When the episode aired, Khodorkovsky was still incarcerated, and at the time the story takes place, he would have been 16, with no legitimate reason to imagine himself as either a rich man or a political prisoner. Only Solovyov (and the viewer) can see the future oligarch in the form of the gangly boy. Trying to reassure a heartbroken Khodorkovsky, Solovyov tells him, "Everything is going to work out fine for you. [Beat.] Well, almost everything."
It's clever and funny, but it is also ethically complicated. As a joke in 2011, Solovyov's remark is a perfect example of the way what could be a hot-button political issue gets addressed on state television. The moment relies on our knowledge of Khodorkovsky's career without in any way commenting on either the validity of the prosecution against him or the legality with which he (and all the other oligarchs) amassed their fortunes. Between 1979 and 2011, things just happen to Khodorokovsky; his wealth and incarceration, like Kirkorov's marriage to Pugacheva, are simply recognizable milestones on the road from the Brezhnev era to the Medvedev years.

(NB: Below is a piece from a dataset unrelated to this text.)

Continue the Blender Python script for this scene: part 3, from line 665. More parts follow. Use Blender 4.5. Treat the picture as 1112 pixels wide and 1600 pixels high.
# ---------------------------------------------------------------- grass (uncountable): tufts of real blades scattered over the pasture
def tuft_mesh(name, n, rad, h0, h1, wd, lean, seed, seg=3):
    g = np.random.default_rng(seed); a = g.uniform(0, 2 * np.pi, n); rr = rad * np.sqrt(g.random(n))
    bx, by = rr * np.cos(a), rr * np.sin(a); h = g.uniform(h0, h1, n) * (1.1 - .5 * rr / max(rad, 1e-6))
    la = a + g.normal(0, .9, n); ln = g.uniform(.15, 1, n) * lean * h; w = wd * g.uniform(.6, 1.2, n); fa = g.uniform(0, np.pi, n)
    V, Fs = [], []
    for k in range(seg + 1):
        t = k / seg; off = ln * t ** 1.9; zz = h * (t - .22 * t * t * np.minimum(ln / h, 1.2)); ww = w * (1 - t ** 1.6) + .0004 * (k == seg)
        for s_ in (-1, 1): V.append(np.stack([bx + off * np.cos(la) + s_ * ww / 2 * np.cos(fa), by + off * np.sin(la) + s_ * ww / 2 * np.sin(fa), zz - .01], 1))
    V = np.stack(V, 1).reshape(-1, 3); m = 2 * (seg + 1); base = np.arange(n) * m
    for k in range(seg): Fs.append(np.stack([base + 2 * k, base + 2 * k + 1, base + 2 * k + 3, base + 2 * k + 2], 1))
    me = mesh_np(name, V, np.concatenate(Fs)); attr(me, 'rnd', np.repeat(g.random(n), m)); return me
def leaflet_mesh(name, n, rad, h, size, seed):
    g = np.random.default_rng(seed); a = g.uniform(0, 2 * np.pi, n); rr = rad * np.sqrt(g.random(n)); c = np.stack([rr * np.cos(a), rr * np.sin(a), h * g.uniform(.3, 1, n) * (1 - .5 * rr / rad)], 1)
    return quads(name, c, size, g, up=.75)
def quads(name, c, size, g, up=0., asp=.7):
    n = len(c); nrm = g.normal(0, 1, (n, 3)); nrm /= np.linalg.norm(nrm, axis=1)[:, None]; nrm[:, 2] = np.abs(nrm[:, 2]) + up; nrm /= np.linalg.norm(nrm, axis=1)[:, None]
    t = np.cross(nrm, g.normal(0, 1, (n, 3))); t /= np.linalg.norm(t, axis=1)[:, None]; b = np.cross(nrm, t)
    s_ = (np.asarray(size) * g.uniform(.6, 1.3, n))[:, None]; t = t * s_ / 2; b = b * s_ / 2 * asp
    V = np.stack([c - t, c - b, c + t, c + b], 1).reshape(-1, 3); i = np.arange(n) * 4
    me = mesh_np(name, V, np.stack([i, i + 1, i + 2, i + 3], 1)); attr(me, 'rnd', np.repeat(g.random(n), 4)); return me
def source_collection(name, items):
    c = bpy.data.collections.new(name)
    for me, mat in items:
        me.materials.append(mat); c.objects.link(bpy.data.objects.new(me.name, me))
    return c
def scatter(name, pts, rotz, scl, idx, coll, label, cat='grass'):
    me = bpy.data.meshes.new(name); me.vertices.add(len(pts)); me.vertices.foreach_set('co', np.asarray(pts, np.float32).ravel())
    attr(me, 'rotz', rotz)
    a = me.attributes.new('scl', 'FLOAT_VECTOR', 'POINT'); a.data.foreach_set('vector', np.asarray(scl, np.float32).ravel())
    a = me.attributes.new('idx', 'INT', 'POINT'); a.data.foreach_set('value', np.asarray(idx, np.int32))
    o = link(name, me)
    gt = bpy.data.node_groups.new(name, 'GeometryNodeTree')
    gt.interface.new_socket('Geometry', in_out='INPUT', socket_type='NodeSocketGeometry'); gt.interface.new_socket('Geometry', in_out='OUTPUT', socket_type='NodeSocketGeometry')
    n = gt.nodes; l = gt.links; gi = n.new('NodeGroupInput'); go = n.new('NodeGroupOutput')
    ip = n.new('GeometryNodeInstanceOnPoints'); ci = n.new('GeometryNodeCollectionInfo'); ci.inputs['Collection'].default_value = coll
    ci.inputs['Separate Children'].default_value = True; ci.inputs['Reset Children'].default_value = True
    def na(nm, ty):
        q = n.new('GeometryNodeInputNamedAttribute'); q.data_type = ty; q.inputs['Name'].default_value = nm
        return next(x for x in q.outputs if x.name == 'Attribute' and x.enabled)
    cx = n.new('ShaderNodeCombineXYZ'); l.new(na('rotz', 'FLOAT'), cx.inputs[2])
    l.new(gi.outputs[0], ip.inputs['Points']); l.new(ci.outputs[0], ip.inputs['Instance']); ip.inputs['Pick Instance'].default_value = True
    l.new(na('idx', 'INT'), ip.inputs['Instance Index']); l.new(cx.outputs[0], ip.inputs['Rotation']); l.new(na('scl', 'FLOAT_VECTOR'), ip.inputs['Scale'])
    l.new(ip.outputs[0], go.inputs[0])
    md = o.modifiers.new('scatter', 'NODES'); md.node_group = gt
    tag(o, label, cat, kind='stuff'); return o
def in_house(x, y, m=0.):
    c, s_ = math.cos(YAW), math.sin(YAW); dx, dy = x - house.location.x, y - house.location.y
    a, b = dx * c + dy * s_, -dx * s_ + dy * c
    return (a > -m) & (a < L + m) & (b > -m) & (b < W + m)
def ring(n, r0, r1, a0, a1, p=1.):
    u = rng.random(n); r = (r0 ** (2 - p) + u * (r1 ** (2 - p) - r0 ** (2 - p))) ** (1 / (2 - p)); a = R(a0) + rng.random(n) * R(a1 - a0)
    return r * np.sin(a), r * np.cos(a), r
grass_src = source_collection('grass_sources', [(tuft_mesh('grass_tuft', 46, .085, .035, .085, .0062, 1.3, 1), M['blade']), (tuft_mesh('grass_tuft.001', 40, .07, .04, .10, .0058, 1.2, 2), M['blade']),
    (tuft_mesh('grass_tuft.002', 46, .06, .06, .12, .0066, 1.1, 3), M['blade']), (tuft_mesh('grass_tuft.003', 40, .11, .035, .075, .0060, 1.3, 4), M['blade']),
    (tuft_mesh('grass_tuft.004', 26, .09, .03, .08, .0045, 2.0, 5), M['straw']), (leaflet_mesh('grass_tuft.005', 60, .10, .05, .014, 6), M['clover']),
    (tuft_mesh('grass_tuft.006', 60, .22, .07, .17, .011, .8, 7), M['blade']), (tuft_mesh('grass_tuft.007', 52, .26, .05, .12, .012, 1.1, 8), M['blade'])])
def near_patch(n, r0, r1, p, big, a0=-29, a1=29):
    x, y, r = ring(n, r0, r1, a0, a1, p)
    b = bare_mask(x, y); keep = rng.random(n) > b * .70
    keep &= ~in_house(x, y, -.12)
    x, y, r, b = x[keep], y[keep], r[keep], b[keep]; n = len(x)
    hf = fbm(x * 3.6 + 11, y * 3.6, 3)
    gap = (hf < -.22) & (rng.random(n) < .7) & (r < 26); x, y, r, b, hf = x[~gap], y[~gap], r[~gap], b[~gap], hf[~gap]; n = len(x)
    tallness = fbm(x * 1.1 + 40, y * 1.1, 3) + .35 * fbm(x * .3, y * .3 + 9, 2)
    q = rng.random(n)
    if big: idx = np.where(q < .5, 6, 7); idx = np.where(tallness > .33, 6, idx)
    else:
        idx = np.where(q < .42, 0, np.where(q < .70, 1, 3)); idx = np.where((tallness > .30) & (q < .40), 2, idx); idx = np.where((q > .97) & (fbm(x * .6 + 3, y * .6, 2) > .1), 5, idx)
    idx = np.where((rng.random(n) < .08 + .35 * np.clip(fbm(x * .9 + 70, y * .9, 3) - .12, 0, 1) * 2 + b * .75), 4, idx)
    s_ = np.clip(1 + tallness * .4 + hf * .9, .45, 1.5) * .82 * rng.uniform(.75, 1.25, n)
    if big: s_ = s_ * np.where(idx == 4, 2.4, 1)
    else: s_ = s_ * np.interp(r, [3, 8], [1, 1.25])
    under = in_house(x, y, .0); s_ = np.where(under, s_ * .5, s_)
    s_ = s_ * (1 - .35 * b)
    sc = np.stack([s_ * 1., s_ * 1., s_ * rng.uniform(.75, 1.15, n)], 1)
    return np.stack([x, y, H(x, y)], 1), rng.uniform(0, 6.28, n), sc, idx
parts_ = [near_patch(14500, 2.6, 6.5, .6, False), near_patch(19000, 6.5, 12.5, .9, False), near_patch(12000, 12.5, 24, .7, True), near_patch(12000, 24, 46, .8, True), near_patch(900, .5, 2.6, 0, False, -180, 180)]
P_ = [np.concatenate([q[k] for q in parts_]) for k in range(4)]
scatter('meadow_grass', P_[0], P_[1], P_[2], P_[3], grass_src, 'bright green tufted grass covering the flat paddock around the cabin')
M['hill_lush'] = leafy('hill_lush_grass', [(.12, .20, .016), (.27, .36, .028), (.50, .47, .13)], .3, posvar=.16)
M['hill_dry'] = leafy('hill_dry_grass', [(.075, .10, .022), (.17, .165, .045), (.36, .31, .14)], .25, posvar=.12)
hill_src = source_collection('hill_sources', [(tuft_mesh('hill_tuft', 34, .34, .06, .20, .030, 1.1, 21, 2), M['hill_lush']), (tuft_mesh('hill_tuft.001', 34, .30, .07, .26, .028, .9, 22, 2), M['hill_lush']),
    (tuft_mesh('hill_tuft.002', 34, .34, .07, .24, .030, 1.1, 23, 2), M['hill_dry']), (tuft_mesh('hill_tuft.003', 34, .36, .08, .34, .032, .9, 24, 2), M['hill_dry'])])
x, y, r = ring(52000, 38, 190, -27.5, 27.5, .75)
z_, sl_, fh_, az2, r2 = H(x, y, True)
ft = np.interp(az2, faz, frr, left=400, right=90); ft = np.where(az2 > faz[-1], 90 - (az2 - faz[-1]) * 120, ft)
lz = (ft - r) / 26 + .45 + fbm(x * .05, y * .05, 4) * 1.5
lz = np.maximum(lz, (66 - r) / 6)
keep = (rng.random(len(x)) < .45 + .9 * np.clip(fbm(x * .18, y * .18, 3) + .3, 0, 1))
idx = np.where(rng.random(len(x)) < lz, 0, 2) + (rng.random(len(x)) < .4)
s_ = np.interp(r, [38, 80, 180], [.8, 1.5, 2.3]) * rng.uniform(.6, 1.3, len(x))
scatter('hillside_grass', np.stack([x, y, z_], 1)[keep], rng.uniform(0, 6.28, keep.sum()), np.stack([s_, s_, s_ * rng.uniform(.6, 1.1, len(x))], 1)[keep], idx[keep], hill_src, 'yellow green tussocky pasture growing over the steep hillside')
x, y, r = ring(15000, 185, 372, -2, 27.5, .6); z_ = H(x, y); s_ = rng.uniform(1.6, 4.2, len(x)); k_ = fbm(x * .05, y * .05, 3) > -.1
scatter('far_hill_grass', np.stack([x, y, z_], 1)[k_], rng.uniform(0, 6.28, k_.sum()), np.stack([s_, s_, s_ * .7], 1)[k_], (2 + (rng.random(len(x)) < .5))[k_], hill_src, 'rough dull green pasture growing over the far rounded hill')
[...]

There is nothing that Solovyov could reasonably have been expected to do in order to change Khodorkovsky's fate (presuming that this would be a desirable goal), so this scene is simply one of many in which Solovyov as the viewer's stand-in is not faced with any real-time ethical dilemma. The fact that the show refrains from taking any kind of stand on Khodorkovsky at all is, in itself, a decision with ethical ramifications: is this a matter on which one can really simply be "neutral"? The reasonable fear of political repercussions for taking such a stand in 2011 in many ways gets the creators of the show off the hook--who would really expect to turn on Channel One and watch a fantastical police procedural defend the country's most famous political prisoner?
But there is another aspect of this scene that must be kept in mind: Solovyov's role here is simply that of random observer. He is not operating in his professional capacity as an officer of the Moscow militia. Elsewhere, however, his encounters with potentially loaded historical moments unfold as part of his job. This raises a question that the show studiously avoids: what does it mean to enforce the law under a completely different political system? And are these the laws that should be enforced?